-- BEGIN --

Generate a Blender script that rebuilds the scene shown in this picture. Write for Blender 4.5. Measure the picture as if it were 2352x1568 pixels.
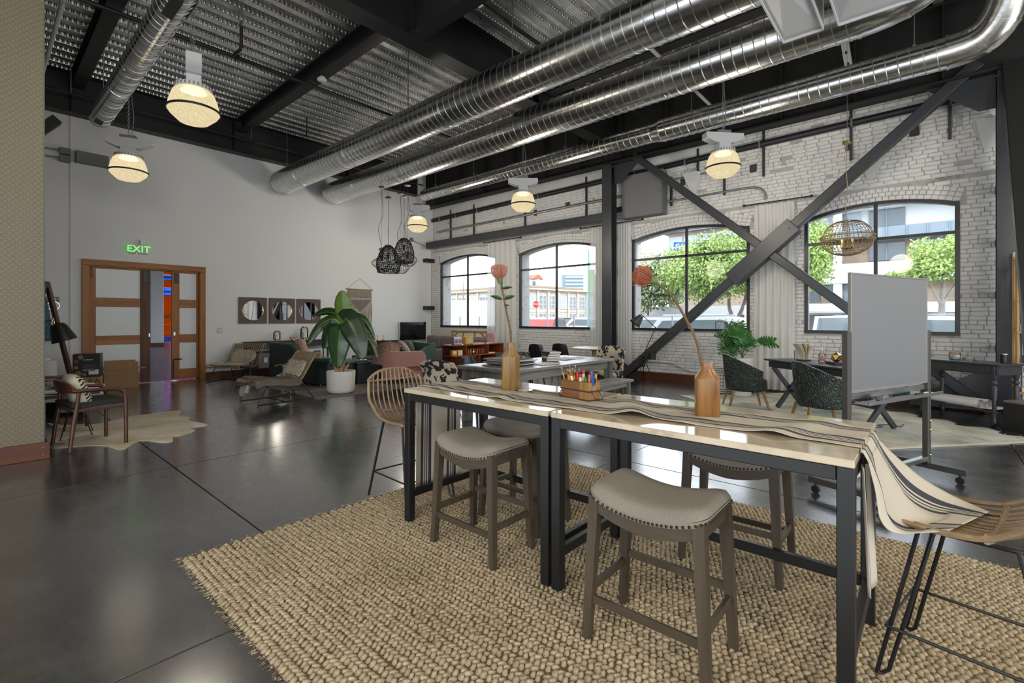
import bpy, bmesh, math, random
import numpy as np
from mathutils import Vector, Matrix, Euler
random.seed(7); RNG = np.random.default_rng(7)
PI = math.pi; R = math.radians
SC = bpy.context.scene
COL = SC.collection
for _o in list(bpy.data.objects): bpy.data.objects.remove(_o)

# ------------------------------------------------------------------ camera
cam_d = bpy.data.cameras.new('camera'); cam = bpy.data.objects.new('camera', cam_d); COL.objects.link(cam)
cam_d.sensor_width = 36.0; cam_d.sensor_fit = 'HORIZONTAL'
cam_d.lens = 36.0 * 1097.0 / 2352.0
cam_d.shift_y = -52.0 / 2352.0
cam_d.clip_start = 0.05; cam_d.clip_end = 600
cam.location = (0, 0, 1.4); cam.rotation_euler = (R(90), 0, -R(48.5245))
SC.camera = cam

# ------------------------------------------------------------------ view
vs = SC.view_settings
SC.display_settings.display_device = 'sRGB'
vs.view_transform = 'Standard'; vs.look = 'None'; vs.gamma = 1.0; vs.use_curve_mapping = False
vs.exposure = 0.80
try:
    SC.cycles.max_bounces = 7; SC.cycles.diffuse_bounces = 4; SC.cycles.glossy_bounces = 3
    SC.cycles.transmission_bounces = 6; SC.cycles.transparent_max_bounces = 8
    SC.cycles.sample_clamp_indirect = 6.0; SC.cycles.caustics_reflective = False; SC.cycles.caustics_refractive = False
except Exception: pass

# ------------------------------------------------------------------ world: bright overcast sky
W = bpy.data.worlds.new('sky'); SC.world = W; W.use_nodes = True
nt = W.node_tree; nt.nodes.clear()
_o = nt.nodes.new('ShaderNodeOutputWorld'); _b = nt.nodes.new('ShaderNodeBackground')
_t = nt.nodes.new('ShaderNodeTexCoord'); _m = nt.nodes.new('ShaderNodeMapping'); _m.inputs['Scale'].default_value = (2.2, 2.2, 6.0)
_n = nt.nodes.new('ShaderNodeTexNoise'); _n.inputs['Scale'].default_value = 1.6; _n.inputs['Detail'].default_value = 5
_r = nt.nodes.new('ShaderNodeValToRGB')
_r.color_ramp.elements[0].position = .35; _r.color_ramp.elements[0].color = (.60, .67, .77, 1)
_r.color_ramp.elements[1].position = .68; _r.color_ramp.elements[1].color = (.88, .91, .94, 1)
nt.links.new(_t.outputs['Generated'], _m.inputs[0]); nt.links.new(_m.outputs[0], _n.inputs['Vector'])
nt.links.new(_n.outputs['Fac'], _r.inputs[0]); nt.links.new(_r.outputs[0], _b.inputs['Color'])
_b.inputs['Strength'].default_value = 3.4
nt.links.new(_b.outputs[0], _o.inputs[0])

def portal(name, loc, sx, sy, rot):
    d = bpy.data.lights.new(name, 'AREA'); d.shape = 'RECTANGLE'; d.size = sx; d.size_y = sy
    d.energy = 1.0; d.cycles.is_portal = True
    o = bpy.data.objects.new(name, d); COL.objects.link(o); o.location = loc; o.rotation_euler = rot
    return o
# daylight enters here (sampling guides in the window openings; they add no light of their own)
for _y, _w in ((11.10, 2.6), (7.62, 2.6), (4.085, 2.6), (.765, 2.15)):
    portal('window_portal', (10.9, _y, 2.28), 2.3, _w, (0, R(90), 0))
portal('window_portal', (2.6, -6.35, 1.4), 11.6, 2.4, (R(90), 0, 0))
portal('window_portal', (-4.35, .3, 1.4), 2.4, 11.6, (0, R(-90), 0))

# ------------------------------------------------------------------ scene helpers
def tag(o, label=None, cat=None, group=None, kind=None):
    if label: o['label'] = label
    if cat: o['category'] = cat
    if group: o['group'] = group
    if kind: o['kind'] = kind
    return o
def thing(name, label, cat, loc=(0, 0, 0), rz=0.0, group=None, kind=None):
    o = bpy.data.objects.new(name, None); COL.objects.link(o); o.empty_display_size = .1
    o.location = loc; o.rotation_euler = (0, 0, rz)
    return tag(o, label, cat, group, kind)
def dup(root, loc, rz=None, label=None, rot=None, group=None):
    def cp(o, par):
        c = o.copy(); COL.objects.link(c)
        if par is not None: c.parent = par
        for ch in KIDS.get(o.name, []): cp(ch, c)
        if o.name in KIDS: KIDS[c.name] = list(c.children)
        return c
    r = cp(root, None); r.location = loc
    if rz is not None: r.rotation_euler = (0, 0, rz)
    if rot is not None: r.rotation_euler = rot
    if label: r['label'] = label
    if group: r['group'] = group
    return r
KIDS = {}
def rotz(a): return Matrix.Rotation(a, 3, 'Z')
def rotx(a): return Matrix.Rotation(a, 3, 'X')
def roty(a): return Matrix.Rotation(a, 3, 'Y')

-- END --

**PROMPT**.
Repeat the lines above, starting at the first and stopping after the line that holds "for _o in list(bpy.data.objects): bpy.data.objects.remove(_o)", with the pictures left out.

**FULL OUTPUT**.
Generate a Blender script that rebuilds the scene shown in this picture. Write for Blender 4.5. Measure the picture as if it were 2352x1568 pixels.
import bpy, bmesh, math, random
import numpy as np
from mathutils import Vector, Matrix, Euler
random.seed(7); RNG = np.random.default_rng(7)
PI = math.pi; R = math.radians
SC = bpy.context.scene
COL = SC.collection
for _o in list(bpy.data.objects): bpy.data.objects.remove(_o)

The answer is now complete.